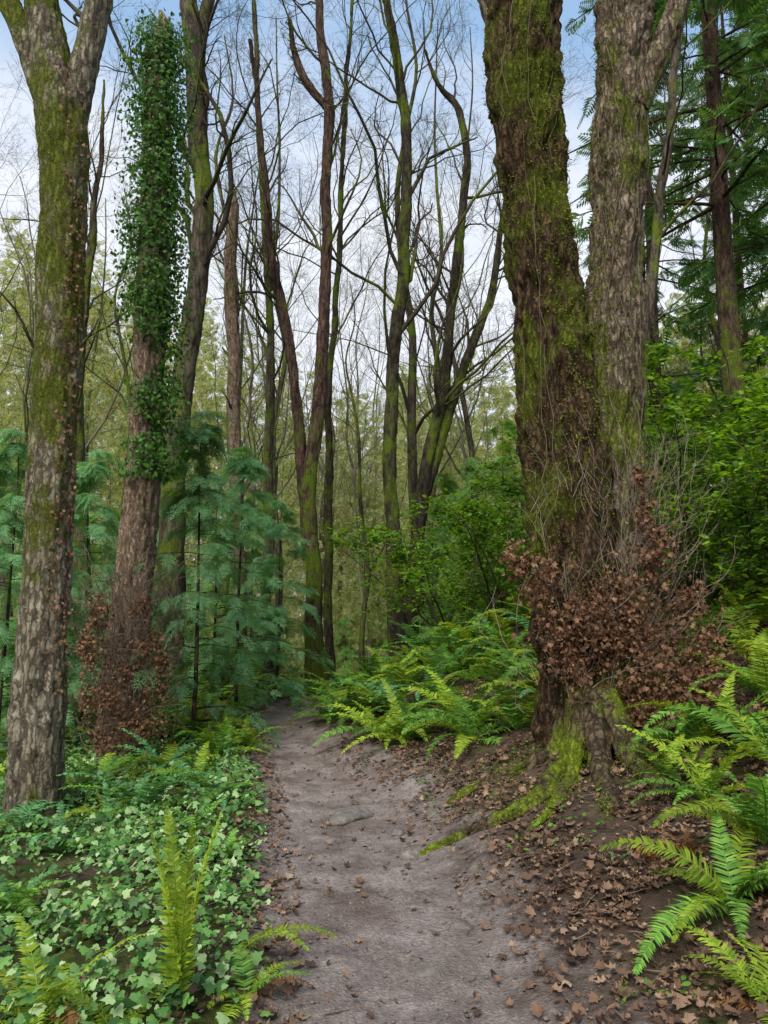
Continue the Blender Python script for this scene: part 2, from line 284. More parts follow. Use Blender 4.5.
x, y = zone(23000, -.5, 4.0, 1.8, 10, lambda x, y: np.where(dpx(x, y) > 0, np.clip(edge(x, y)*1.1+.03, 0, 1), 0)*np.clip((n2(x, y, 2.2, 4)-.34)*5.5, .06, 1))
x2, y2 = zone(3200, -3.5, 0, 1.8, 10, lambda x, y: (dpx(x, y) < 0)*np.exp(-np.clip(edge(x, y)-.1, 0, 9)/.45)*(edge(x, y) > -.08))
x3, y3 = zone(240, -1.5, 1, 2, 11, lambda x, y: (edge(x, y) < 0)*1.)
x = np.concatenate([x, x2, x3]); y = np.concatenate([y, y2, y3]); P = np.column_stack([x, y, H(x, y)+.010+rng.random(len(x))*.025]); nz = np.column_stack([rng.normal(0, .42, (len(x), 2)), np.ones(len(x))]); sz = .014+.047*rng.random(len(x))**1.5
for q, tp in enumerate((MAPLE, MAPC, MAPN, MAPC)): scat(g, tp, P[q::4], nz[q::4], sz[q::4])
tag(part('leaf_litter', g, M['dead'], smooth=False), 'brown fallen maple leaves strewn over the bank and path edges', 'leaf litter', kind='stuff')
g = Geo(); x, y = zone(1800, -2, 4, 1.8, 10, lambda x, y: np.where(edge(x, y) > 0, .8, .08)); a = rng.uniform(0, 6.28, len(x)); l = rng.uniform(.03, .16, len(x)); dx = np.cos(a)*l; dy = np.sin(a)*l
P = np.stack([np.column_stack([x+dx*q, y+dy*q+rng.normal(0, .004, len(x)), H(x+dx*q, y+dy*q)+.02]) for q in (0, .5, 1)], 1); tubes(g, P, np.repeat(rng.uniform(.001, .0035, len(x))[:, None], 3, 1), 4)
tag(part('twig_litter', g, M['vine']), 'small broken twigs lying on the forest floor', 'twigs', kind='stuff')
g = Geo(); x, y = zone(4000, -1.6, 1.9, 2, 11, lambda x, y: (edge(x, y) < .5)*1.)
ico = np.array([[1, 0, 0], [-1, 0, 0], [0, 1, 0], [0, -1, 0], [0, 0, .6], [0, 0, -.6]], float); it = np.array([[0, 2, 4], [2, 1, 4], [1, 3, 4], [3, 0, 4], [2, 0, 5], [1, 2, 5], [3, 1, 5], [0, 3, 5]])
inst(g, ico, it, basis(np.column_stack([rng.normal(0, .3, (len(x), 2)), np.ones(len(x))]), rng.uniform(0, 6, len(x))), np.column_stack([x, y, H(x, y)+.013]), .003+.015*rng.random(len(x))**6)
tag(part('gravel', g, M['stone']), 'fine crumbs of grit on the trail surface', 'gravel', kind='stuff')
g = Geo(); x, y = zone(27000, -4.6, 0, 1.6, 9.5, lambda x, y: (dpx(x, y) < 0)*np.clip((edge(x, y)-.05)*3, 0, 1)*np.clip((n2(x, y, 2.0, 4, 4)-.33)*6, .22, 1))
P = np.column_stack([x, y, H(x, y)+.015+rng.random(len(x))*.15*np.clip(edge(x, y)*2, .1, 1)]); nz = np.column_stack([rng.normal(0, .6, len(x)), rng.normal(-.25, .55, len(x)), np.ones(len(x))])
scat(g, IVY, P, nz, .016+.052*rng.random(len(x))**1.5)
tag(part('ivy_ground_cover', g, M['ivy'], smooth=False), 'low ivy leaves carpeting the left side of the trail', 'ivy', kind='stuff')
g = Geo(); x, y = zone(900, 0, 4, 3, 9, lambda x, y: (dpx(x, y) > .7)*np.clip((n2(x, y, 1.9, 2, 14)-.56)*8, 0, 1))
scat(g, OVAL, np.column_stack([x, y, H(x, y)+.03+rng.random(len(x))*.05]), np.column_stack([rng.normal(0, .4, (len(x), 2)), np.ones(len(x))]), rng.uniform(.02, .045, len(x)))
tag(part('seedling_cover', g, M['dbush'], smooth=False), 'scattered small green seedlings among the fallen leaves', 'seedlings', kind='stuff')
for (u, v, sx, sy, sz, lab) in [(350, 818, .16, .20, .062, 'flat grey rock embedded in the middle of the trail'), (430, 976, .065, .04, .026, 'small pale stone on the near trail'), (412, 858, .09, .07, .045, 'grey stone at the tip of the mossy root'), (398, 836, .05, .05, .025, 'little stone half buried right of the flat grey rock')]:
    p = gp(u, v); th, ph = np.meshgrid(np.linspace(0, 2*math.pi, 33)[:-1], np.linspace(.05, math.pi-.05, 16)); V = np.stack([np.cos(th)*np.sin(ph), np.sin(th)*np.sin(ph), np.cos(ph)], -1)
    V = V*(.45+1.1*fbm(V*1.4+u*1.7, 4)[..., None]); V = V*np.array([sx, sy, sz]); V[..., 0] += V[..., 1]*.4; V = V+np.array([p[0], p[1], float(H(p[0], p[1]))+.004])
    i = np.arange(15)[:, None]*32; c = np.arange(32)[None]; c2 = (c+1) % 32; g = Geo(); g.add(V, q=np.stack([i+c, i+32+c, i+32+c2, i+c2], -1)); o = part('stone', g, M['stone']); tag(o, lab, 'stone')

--

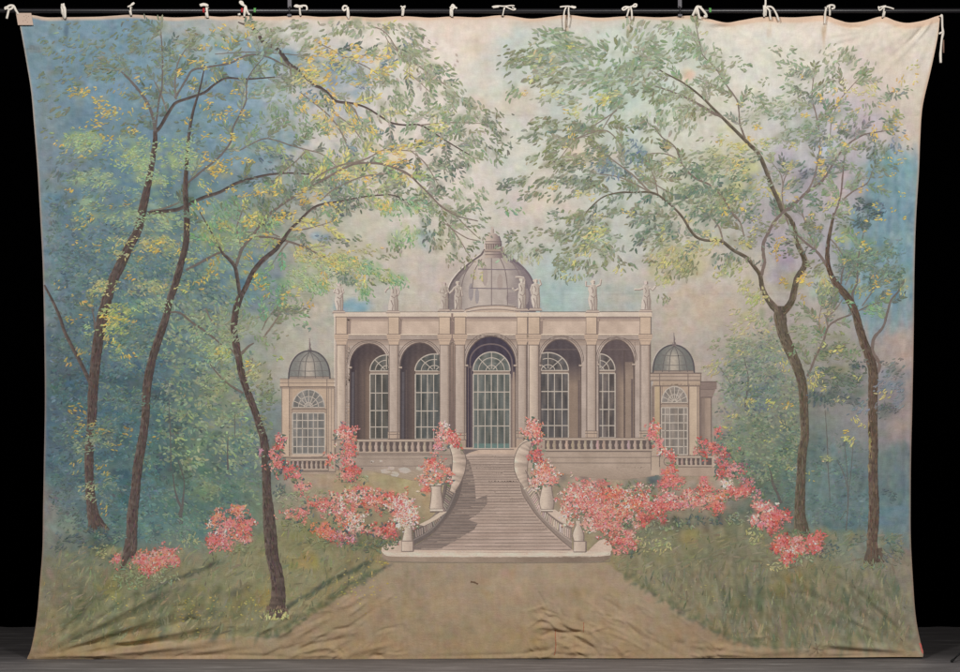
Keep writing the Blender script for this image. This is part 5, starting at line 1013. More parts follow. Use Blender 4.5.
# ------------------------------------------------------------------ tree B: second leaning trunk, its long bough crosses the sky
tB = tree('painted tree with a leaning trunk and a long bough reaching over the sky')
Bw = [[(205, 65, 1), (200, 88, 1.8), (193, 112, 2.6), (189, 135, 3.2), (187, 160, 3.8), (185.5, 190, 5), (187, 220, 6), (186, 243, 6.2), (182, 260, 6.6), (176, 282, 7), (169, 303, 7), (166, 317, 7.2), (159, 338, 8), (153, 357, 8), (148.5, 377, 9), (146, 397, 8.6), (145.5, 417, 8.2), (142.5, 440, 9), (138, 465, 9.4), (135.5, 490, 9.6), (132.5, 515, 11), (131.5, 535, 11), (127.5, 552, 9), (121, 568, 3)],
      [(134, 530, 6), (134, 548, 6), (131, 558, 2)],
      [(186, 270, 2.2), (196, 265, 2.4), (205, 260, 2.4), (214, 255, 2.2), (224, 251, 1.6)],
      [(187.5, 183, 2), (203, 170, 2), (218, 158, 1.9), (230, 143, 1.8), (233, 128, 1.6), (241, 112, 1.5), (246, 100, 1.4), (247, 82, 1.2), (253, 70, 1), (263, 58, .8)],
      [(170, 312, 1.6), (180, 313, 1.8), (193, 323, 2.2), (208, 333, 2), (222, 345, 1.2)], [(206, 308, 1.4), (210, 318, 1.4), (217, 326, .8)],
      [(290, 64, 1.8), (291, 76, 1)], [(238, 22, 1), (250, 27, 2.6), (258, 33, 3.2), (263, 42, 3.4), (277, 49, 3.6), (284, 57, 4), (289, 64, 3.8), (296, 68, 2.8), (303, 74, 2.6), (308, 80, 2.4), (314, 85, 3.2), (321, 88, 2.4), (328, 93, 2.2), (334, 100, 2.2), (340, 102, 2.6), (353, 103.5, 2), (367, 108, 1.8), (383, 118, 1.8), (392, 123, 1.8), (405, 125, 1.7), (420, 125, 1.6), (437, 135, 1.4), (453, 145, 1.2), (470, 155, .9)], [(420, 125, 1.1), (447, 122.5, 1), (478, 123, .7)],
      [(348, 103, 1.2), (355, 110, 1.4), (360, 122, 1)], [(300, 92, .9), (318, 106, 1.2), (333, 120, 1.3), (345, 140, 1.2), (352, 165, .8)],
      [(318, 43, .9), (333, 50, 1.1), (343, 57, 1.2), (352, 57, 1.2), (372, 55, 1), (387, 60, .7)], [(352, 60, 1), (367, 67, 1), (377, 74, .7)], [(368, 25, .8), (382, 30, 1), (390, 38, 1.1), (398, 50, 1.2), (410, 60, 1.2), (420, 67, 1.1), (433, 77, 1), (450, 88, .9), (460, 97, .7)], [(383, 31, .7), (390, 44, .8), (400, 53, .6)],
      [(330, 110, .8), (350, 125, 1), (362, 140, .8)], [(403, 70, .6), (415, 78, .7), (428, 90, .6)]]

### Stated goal
Look over the records above and copy each line that includes the string "More".

### In response
Continue the Blender Python script for this scene: part 2, from line 284. More parts follow. Use Blender 4.5.
Keep writing the Blender script for this image. This is part 5, starting at line 1013. More parts follow. Use Blender 4.5.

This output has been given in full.